Peer to peer networking is once again catching the imagination of the venture capital community in Silicon Valley. Redswoosh, Bit Torrent, Pando, and dozens of others have come out with different twists on the core concept of peer to peer networking, and have raised millions. SkyRider, a Mountain View, Calif.-based start up is the latest to join the party, having raised $8 million from white shoe venture funds, Sequoia Capital and Charles River Ventures.
SkyRider was started by telecom veterans Ori Cohen and Stas Khirman (also co-founders of packet inspection company, Narus and VDOnet) in 2003, and has operated in stealth mode, finessing a new peer to peer networking platform. The company is keeping mum about its technology and strategy, and will its first product in Fall 2006.
“We are developing a commercial grade P2P networking platform, which we will offer to other companies,” says Ed Kozel, CEO of SkyRider, who previously worked for Cisco Systems and Yahoo!

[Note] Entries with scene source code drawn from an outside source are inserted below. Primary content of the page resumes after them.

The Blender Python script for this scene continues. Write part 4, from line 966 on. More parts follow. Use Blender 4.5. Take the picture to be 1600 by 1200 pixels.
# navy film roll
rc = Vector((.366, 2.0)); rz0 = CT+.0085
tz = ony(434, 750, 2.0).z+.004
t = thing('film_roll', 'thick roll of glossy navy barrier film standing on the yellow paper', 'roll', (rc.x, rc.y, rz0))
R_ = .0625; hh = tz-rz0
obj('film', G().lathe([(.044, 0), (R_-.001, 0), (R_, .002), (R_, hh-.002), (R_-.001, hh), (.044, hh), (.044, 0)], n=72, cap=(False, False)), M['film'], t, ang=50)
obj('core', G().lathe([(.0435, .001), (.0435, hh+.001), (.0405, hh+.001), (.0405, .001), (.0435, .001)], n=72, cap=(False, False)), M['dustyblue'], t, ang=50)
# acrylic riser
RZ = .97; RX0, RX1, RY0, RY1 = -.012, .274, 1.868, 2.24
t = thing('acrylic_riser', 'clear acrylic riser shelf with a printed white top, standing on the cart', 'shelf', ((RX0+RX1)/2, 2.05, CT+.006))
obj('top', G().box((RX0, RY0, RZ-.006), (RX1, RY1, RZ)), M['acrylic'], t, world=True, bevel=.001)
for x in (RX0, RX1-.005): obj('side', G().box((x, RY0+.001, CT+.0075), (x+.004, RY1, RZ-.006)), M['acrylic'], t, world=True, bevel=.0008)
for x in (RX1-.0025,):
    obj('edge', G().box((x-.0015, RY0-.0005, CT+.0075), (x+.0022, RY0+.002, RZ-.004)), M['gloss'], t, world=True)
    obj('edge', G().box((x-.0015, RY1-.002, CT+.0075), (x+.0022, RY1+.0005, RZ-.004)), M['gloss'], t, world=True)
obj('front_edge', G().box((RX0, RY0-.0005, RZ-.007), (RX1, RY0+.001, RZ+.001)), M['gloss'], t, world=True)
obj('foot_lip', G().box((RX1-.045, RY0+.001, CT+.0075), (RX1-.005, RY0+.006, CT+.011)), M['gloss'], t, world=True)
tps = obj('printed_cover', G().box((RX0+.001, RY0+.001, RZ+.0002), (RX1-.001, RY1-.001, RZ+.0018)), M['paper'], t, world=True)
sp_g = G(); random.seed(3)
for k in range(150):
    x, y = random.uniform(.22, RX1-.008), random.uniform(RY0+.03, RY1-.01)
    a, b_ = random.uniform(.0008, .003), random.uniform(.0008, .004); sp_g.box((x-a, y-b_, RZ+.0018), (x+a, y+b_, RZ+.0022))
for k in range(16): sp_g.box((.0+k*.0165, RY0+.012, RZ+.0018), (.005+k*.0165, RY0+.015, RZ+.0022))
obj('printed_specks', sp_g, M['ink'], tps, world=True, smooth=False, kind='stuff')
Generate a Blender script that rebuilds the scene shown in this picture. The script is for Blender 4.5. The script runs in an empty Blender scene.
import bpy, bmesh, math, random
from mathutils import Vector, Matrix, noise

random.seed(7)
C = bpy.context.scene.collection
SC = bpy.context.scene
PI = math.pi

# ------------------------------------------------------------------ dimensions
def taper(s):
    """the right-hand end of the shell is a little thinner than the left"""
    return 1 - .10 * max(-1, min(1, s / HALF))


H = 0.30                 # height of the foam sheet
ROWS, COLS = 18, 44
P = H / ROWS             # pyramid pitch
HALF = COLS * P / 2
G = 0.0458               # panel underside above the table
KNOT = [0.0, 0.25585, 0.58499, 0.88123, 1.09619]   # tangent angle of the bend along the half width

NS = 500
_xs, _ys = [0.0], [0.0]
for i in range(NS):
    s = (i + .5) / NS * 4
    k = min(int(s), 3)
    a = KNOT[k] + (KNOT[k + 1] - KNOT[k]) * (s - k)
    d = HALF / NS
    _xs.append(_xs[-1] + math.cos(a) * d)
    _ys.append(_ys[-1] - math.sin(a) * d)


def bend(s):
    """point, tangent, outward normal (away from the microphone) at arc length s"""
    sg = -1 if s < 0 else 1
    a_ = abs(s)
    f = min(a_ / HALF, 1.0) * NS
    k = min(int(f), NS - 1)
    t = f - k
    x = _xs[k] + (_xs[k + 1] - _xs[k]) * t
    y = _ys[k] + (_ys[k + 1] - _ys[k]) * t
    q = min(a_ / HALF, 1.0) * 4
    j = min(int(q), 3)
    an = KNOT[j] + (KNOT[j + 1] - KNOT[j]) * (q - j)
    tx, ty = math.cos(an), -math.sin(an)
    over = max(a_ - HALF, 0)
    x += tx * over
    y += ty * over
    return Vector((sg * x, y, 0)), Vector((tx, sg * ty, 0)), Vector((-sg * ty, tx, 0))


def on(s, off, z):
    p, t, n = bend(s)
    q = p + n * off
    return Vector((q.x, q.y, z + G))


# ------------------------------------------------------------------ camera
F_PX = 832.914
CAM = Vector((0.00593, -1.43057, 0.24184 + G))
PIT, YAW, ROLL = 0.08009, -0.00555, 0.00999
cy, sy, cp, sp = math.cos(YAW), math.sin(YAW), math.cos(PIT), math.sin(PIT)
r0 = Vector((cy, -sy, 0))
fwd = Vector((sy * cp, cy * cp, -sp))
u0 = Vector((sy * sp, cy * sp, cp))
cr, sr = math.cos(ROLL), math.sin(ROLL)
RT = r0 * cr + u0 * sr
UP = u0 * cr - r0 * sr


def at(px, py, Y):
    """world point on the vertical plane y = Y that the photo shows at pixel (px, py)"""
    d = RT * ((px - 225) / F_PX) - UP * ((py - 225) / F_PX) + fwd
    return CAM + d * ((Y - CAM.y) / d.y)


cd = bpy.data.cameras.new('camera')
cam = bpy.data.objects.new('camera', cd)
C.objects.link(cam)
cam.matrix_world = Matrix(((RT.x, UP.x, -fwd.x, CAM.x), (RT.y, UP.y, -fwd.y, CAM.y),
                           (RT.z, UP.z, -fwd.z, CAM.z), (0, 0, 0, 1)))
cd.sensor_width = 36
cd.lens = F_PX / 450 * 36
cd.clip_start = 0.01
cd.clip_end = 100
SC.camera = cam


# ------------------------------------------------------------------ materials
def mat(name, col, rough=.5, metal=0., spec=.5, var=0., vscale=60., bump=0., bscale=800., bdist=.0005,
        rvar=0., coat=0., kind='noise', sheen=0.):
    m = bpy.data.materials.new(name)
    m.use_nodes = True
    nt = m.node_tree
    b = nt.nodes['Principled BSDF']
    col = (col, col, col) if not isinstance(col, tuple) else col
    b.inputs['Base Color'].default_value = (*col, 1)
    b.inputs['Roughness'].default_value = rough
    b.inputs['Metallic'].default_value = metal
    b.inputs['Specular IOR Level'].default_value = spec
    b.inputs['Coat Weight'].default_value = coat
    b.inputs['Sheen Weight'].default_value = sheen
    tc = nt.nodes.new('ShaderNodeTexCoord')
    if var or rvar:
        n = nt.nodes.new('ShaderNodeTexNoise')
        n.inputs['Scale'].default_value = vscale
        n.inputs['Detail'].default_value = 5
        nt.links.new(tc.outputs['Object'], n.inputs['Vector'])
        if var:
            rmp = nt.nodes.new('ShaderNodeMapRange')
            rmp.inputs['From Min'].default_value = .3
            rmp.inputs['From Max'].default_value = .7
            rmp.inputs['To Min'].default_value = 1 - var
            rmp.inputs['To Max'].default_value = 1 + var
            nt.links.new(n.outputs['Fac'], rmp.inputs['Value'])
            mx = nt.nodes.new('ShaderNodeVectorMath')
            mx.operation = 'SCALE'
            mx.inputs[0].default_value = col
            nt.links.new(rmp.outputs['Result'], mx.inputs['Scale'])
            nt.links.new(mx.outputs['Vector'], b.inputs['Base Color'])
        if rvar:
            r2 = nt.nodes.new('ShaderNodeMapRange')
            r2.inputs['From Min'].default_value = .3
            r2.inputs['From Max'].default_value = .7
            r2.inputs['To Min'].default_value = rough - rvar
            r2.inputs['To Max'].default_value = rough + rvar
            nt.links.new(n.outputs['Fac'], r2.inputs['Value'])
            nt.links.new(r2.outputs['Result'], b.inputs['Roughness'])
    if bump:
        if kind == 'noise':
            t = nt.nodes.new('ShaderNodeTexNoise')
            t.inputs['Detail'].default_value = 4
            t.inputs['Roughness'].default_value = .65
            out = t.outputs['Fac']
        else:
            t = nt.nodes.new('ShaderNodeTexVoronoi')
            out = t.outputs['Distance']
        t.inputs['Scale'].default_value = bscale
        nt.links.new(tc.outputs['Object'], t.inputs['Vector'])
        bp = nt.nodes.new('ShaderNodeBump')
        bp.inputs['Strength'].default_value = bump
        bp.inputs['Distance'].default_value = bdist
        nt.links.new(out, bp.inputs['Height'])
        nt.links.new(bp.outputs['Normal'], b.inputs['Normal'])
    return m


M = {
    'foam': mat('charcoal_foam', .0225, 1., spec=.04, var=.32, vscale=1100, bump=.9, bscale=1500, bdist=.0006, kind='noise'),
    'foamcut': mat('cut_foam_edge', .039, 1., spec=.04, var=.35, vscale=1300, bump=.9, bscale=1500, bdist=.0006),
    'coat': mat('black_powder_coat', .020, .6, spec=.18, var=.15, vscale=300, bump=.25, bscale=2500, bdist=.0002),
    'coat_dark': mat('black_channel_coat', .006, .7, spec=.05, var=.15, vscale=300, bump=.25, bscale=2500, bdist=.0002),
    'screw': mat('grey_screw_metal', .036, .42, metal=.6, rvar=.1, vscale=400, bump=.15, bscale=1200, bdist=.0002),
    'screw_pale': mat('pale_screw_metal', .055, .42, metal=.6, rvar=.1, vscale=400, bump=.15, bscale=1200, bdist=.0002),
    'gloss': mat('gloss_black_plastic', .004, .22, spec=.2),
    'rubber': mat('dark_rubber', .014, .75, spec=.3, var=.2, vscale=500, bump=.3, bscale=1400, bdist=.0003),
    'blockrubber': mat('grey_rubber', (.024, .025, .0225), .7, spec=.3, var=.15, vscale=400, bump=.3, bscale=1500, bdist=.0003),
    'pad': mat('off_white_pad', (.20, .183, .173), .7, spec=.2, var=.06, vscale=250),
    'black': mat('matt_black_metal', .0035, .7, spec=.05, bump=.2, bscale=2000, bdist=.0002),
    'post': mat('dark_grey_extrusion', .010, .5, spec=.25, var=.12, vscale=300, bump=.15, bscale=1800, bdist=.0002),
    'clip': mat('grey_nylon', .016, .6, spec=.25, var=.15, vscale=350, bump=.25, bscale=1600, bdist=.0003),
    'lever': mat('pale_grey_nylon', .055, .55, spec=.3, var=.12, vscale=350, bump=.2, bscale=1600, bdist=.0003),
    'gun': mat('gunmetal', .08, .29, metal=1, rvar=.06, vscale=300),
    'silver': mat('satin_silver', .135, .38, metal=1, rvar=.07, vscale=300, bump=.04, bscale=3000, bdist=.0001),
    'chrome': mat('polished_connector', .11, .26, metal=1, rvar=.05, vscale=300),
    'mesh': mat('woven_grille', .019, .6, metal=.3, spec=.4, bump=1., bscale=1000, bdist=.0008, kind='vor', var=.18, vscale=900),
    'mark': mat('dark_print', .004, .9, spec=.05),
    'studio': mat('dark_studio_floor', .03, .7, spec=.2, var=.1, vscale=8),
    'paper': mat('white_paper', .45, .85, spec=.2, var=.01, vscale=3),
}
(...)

He says that the four big P2P networks – Gnutella, Ares, Kazaa and eDonkey – continue to grow in popularity, yet there has been very little innovation around these networks. They are essentially used for swapping either music or video files.
Amongst other issues around these networks is that they still remain silos. SkyRider, has developed amongst other things a technology that will allow it to act almost like a bridge between those networks. By doing so, the company is opening up an opportunity for cross platform search – rather better P2P keyword search. According to some estimates there are 12 million simultaneous P2P users on the P2P networks, and there are nearly half-a-billion queries on these networks. That, according to ComScore data, it close to the number of daily searches on Google and Yahoo.